- Lt./Capt. Father Francis J. Mulcahy: [as he is being pulled from a bombed latrine, a dazed Father Mulcahy recounts a childhood memory] Sis and I picked these apples from under the tree. I remember, I said "You can't make a pie out of crabapples!" And she said, "I learned how in the girl scouts."
- Capt. Benjamin Franklin "Hawkeye" Pierce: He'll be alright. He's just a little dazed.
- Lt./Capt. Father Francis J. Mulcahy: She used brown sugar, and the crust was just so crispy and nice. Well, it was so good, we ate it all before dinner.
- Capt. Benjamin Franklin "Hawkeye" Pierce: Get him back to his tent, let him rest.
- Lt./Capt. Father Francis J. Mulcahy: Mommy came into the kitchen and said "What the hell is going on in here?"
- Lt./Capt. Father Francis J. Mulcahy: [thinking that the dress-wearing Cpl. Klinger is his mother] I remember Mommy. You know, that was the first time I ever heard you swear!

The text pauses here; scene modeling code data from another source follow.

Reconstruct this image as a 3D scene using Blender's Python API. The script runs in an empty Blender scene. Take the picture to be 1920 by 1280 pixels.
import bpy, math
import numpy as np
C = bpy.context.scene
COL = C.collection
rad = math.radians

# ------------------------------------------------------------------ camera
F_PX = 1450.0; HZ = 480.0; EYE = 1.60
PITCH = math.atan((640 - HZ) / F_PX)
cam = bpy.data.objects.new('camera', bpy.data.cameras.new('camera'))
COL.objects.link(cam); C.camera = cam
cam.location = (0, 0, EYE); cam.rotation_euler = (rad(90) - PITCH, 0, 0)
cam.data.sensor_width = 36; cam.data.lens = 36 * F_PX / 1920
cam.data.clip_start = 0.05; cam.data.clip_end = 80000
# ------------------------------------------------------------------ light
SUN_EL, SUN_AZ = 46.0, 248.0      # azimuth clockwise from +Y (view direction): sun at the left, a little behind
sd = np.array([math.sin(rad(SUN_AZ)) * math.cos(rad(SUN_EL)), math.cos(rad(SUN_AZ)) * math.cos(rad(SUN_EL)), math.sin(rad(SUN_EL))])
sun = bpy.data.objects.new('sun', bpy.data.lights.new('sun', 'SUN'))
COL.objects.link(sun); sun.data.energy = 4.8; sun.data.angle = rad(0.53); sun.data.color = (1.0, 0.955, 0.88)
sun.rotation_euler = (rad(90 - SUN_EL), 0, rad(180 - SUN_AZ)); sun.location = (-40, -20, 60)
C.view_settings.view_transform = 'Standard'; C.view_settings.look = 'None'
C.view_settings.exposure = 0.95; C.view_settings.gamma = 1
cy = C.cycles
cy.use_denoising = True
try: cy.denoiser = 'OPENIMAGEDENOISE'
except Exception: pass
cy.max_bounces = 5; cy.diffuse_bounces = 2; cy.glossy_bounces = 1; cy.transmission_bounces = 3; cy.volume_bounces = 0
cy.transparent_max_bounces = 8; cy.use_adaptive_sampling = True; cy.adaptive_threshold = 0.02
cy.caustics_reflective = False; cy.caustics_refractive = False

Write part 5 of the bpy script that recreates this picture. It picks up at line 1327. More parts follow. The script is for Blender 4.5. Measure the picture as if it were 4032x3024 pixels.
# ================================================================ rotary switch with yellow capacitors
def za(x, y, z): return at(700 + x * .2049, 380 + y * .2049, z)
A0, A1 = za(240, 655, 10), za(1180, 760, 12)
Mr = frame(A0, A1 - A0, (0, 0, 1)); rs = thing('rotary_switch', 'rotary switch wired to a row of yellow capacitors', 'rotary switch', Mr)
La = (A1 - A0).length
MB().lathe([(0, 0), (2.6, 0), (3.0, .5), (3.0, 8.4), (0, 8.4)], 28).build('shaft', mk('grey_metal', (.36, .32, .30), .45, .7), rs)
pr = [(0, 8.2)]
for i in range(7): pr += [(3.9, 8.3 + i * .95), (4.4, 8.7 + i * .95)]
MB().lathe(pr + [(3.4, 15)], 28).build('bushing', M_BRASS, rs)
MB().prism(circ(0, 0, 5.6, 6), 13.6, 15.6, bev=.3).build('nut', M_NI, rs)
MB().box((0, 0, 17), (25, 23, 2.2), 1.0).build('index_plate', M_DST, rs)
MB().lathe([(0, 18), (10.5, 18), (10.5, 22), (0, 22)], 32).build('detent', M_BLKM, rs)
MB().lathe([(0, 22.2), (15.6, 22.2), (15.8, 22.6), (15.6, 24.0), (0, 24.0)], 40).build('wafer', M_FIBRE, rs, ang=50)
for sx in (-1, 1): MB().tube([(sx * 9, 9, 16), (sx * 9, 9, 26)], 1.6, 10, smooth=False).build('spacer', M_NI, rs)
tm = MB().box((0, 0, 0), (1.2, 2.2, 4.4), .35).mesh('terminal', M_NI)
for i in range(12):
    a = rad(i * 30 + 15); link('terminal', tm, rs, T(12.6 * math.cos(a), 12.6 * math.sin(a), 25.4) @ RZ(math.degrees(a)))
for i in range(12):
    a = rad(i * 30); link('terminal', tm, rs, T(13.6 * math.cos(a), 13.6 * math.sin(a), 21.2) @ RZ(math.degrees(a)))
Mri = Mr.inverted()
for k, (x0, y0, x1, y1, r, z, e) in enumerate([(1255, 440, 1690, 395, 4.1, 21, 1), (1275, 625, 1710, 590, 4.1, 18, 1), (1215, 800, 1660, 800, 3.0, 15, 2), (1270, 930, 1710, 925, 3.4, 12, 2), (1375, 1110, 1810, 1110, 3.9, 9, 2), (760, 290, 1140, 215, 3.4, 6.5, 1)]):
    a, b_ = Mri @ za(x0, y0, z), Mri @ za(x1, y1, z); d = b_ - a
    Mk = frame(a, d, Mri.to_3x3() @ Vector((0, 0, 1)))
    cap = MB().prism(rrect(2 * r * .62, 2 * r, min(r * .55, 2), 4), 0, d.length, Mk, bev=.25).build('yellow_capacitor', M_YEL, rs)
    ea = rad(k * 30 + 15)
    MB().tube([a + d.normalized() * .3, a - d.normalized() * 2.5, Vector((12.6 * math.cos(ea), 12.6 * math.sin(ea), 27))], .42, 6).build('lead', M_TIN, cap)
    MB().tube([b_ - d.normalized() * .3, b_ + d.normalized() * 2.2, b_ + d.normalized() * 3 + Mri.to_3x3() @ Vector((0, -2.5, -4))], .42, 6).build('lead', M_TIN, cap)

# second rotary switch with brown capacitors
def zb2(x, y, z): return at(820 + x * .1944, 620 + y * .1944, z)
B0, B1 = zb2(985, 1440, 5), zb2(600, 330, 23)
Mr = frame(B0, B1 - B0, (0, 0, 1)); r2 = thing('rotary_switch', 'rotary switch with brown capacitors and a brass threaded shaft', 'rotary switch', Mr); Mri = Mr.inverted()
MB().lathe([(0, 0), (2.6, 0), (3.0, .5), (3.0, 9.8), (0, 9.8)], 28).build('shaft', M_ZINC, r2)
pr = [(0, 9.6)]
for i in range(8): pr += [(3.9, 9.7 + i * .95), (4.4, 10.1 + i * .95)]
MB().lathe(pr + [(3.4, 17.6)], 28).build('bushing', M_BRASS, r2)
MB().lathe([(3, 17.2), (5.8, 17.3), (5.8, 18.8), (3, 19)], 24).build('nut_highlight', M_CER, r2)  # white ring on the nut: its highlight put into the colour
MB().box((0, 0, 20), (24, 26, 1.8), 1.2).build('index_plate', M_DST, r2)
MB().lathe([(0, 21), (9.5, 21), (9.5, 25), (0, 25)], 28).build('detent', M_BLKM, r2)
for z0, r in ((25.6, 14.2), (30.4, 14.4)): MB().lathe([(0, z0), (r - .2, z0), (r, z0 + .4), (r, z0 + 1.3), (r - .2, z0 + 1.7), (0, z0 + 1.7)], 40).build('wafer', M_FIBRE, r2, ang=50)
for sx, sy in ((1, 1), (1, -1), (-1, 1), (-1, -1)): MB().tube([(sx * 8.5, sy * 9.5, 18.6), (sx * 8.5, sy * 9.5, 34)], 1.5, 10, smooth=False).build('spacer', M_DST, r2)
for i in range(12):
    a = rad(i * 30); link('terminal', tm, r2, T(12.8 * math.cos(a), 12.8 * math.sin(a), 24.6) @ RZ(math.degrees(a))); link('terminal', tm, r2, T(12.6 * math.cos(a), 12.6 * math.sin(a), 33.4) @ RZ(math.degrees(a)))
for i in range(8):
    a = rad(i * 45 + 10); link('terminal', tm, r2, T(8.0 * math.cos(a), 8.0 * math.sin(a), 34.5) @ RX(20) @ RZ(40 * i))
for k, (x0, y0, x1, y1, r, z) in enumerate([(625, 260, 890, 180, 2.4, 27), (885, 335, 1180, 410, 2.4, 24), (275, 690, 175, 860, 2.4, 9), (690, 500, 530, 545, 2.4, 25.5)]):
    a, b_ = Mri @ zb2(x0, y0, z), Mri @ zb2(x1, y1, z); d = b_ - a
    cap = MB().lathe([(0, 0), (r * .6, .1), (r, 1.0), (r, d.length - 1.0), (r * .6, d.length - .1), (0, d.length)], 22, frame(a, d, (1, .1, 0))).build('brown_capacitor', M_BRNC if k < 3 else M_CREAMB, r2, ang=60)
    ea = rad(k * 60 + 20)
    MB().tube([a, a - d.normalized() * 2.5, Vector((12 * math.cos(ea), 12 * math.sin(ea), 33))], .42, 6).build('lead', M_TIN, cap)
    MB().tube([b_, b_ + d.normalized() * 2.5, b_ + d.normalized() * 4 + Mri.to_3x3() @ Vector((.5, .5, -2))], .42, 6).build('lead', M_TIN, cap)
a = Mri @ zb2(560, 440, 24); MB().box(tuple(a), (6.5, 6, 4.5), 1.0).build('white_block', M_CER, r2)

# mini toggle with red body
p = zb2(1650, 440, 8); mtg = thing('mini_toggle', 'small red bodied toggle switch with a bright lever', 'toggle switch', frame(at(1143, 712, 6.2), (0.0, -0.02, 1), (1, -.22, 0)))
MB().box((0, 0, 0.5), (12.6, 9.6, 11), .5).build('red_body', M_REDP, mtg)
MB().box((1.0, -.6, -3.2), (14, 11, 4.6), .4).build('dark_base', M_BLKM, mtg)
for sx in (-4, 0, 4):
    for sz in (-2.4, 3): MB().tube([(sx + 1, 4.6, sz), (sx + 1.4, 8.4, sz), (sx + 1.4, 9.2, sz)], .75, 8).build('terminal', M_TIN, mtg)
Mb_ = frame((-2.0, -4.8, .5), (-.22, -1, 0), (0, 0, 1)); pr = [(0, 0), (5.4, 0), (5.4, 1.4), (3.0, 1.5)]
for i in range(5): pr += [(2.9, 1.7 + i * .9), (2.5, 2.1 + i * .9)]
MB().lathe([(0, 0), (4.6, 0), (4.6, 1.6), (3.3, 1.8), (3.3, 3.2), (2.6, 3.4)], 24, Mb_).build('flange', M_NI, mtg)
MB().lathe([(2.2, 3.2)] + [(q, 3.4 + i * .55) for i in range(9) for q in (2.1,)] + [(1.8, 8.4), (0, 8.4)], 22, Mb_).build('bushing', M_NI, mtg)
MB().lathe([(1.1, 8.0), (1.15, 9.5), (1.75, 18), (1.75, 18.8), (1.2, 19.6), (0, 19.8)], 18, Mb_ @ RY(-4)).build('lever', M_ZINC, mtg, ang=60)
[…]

- Major Margaret Houlihan: Everybody thinks I'm so hard and tough and here I am crying like a baby! Do you mind?
- Captain John McIntyre: No, it's the first soft water that's touched my body in a year.
- Major Margaret Houlihan: I'm going to lay down now because I'm very tired, and there better not be any hanky-panky.
- Captain John McIntyre: I don't even have a hankie, and my pankie is in my other suit.
- Major Margaret Houlihan: [trapped, crying in McIntyre's arms] I'm so embarrassed.
- Captain John McIntyre: Why?
- Major Margaret Houlihan: I outrank you!